Mais en même temps, «l'Éternel bandera la brisure de son peuple et guérira la blessure de ses plaies» (cf. Ezéchiel 34: 16; Osée 6: 1). Ces paroles sont aussi à comprendre dans un sens figuré. En raison de sa sainteté, Dieu châtiera son peuple; mais, dans son amour, il le bandera et le guérira. En ce jour-là, la lumière de la lune sera comme celle du soleil, «et la lumière du soleil sera septuple, comme la lumière de sept jours». Les luminaires établis par Dieu au commencement pour dominer sur le jour et sur la nuit luiront certainement avec une clarté toute nouvelle sur une création qui est actuellement en travail et soupire sous la servitude de la corruption, et qui, comme nous, attend la révélation des fils de Dieu (Romains 8: 19-23). Toutefois, le sens figuré de cette parole est rendu clair par un passage du chapitre 60 (versets 19, 20). Il y est écrit que, dans le règne de paix, ce ne sera ni le soleil ni la lune qui apporteront la lumière, mais l'Éternel lui-même; il sera la lumière de son peuple à toujours, et sa gloire. Au sujet de la lumière et de la guérison, le prophète Malachie écrit aussi: «Et pour vous qui craignez mon nom, se lèvera le soleil de justice; et la guérison sera dans ses ailes» (4: 2).

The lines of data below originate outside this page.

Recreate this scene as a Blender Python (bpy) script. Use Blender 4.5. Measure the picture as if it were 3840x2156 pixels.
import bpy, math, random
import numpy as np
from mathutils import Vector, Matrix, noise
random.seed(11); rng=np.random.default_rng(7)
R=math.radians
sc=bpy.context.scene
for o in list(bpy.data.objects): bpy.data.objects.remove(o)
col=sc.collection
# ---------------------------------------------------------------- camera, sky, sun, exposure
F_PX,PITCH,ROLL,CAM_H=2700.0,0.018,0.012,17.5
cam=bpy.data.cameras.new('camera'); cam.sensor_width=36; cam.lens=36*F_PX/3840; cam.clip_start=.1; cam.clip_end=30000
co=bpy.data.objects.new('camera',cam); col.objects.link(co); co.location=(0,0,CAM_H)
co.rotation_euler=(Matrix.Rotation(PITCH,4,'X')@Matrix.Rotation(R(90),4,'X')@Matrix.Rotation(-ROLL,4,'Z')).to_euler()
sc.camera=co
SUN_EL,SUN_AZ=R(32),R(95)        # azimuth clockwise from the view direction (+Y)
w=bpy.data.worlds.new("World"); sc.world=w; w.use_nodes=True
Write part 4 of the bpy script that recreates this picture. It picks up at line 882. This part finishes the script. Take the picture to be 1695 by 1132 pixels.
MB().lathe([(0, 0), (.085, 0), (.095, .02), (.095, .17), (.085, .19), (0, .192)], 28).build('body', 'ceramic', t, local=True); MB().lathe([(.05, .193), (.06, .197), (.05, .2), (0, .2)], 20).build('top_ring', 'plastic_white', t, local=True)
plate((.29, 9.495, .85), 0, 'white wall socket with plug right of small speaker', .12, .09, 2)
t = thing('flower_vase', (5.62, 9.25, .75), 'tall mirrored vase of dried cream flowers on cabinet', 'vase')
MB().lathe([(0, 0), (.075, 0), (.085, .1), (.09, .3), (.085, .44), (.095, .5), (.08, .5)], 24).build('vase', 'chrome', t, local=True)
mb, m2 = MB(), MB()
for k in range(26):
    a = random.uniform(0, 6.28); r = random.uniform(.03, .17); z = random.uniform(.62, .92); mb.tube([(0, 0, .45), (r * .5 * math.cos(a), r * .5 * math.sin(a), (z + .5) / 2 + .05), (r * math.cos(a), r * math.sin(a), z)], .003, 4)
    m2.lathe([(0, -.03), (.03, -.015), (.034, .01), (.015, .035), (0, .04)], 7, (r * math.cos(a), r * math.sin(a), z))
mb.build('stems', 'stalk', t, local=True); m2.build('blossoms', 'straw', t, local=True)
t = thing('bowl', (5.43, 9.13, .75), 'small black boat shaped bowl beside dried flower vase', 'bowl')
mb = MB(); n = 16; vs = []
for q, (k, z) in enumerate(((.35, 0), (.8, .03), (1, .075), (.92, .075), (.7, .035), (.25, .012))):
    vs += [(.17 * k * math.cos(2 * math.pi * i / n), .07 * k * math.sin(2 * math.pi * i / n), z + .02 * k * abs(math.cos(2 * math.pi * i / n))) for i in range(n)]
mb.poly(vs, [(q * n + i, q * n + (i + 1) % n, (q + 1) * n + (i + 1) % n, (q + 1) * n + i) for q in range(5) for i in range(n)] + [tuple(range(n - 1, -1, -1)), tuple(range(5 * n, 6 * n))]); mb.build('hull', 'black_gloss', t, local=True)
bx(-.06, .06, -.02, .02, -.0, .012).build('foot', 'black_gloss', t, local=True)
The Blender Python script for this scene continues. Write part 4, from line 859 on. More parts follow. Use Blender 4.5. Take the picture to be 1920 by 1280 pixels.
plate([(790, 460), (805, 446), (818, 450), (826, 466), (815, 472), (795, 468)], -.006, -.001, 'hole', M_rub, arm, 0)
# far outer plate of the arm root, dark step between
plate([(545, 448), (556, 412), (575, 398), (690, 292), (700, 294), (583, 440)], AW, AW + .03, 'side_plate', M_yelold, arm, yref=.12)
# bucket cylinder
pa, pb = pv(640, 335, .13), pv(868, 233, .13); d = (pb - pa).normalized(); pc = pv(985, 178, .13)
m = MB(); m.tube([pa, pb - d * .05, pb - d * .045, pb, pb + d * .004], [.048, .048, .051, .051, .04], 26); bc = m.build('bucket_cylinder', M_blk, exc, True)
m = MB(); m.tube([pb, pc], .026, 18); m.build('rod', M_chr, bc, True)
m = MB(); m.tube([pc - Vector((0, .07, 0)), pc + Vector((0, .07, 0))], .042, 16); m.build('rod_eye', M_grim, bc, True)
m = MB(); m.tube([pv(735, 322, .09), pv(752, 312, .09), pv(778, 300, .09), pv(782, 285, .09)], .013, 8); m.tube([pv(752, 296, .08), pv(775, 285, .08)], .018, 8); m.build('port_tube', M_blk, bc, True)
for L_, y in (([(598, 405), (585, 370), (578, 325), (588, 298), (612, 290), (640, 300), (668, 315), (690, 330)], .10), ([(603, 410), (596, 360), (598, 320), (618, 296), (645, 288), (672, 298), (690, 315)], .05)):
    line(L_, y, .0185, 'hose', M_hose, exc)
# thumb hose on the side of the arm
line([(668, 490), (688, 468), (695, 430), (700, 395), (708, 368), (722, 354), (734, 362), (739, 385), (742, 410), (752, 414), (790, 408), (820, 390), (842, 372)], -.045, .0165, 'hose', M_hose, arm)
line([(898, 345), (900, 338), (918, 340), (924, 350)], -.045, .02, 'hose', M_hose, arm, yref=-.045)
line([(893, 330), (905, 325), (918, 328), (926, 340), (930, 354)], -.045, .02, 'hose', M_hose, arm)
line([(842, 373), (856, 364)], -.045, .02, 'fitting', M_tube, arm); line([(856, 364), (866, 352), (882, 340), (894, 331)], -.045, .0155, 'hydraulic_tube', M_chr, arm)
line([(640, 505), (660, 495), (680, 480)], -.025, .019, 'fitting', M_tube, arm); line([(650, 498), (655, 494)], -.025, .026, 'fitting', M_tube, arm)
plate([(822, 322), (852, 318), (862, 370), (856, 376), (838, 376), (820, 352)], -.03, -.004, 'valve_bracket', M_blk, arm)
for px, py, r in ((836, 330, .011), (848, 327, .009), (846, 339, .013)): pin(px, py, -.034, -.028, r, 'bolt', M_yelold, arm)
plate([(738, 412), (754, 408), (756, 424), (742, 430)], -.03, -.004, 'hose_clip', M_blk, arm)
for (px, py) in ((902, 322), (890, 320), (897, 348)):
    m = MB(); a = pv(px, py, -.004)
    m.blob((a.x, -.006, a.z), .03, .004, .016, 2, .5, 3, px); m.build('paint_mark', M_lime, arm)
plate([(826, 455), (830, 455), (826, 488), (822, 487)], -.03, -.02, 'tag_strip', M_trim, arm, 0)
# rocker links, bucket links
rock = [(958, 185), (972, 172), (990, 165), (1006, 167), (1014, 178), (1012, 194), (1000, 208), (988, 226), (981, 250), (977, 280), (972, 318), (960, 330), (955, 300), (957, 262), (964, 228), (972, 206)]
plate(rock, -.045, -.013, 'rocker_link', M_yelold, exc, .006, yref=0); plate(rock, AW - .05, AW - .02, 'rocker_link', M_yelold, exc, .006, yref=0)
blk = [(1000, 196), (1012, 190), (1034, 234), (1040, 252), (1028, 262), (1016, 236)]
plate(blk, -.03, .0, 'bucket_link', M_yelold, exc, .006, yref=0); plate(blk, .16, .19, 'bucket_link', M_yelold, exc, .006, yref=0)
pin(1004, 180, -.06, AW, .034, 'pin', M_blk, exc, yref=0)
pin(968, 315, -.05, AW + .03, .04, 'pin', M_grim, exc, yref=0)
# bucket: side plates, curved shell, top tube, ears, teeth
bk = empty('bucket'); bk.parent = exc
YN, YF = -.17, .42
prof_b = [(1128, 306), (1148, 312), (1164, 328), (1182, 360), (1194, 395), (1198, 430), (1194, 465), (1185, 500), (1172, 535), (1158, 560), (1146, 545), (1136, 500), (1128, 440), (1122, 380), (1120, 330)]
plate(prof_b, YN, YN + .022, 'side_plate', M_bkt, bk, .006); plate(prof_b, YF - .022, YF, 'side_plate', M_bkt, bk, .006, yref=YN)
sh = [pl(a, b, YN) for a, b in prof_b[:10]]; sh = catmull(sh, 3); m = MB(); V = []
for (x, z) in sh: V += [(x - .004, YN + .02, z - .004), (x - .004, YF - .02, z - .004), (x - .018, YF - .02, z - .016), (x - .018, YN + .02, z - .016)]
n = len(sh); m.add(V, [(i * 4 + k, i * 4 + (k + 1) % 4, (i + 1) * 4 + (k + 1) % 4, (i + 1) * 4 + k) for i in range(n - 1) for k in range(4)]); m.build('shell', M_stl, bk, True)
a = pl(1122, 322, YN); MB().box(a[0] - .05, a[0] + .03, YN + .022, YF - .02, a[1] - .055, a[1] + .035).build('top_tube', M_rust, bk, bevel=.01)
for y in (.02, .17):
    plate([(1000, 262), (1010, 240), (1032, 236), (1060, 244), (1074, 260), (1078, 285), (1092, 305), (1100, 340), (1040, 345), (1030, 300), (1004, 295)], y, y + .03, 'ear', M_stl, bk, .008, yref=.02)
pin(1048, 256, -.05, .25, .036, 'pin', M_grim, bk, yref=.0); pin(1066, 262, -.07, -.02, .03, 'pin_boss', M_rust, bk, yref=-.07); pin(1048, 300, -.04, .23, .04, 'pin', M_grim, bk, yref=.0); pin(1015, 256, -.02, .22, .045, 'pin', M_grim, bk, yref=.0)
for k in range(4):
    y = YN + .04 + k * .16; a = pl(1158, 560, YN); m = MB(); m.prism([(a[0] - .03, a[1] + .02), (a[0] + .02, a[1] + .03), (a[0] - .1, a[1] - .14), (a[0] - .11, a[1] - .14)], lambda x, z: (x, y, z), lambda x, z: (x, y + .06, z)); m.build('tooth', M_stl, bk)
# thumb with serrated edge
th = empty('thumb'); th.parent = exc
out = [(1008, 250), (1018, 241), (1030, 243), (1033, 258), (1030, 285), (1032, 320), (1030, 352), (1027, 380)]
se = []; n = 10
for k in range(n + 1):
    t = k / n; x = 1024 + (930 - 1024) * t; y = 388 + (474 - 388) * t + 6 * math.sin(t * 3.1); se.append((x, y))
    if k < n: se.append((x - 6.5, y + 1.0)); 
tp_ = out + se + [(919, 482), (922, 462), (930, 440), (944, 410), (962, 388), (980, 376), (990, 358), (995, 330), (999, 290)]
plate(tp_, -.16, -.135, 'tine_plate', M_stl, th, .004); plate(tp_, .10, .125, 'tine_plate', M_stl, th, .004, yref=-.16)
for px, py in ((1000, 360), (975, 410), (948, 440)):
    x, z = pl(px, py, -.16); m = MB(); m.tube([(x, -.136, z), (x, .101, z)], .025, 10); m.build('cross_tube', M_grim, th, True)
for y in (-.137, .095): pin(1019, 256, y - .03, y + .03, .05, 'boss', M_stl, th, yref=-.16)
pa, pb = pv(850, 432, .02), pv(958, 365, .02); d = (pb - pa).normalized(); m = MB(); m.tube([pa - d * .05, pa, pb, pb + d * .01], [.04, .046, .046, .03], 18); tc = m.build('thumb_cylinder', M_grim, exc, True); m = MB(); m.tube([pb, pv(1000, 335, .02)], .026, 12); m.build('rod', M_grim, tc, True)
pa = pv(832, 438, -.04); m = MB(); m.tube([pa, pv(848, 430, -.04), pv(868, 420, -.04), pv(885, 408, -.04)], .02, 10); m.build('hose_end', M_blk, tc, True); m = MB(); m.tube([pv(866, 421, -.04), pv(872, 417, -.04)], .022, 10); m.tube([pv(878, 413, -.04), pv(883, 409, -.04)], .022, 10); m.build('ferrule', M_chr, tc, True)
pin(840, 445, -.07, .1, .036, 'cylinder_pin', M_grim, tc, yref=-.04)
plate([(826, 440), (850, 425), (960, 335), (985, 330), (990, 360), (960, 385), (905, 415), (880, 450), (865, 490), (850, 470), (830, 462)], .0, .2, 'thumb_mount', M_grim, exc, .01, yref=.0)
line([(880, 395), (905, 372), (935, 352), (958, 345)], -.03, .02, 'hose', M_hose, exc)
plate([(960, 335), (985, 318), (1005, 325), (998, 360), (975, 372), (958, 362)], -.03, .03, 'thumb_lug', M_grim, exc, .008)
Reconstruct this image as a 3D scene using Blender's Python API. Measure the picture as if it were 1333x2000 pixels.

C'est le Seigneur Jésus lui-même. Il a séjourné autrefois dans l'abaissement au milieu de son peuple, et son visage — comme une anticipation de la gloire à venir — a déjà resplendi comme le soleil, alors qu'il était sur la sainte montagne avec quelques-uns de ses disciples (Matthieu 17: 2; 2 Pierre 1: 16-19). Il est le vrai Soleil, le Soleil de justice, sous les ailes protectrices duquel son peuple terrestre, si sévèrement châtié, trouvera un jour la guérison!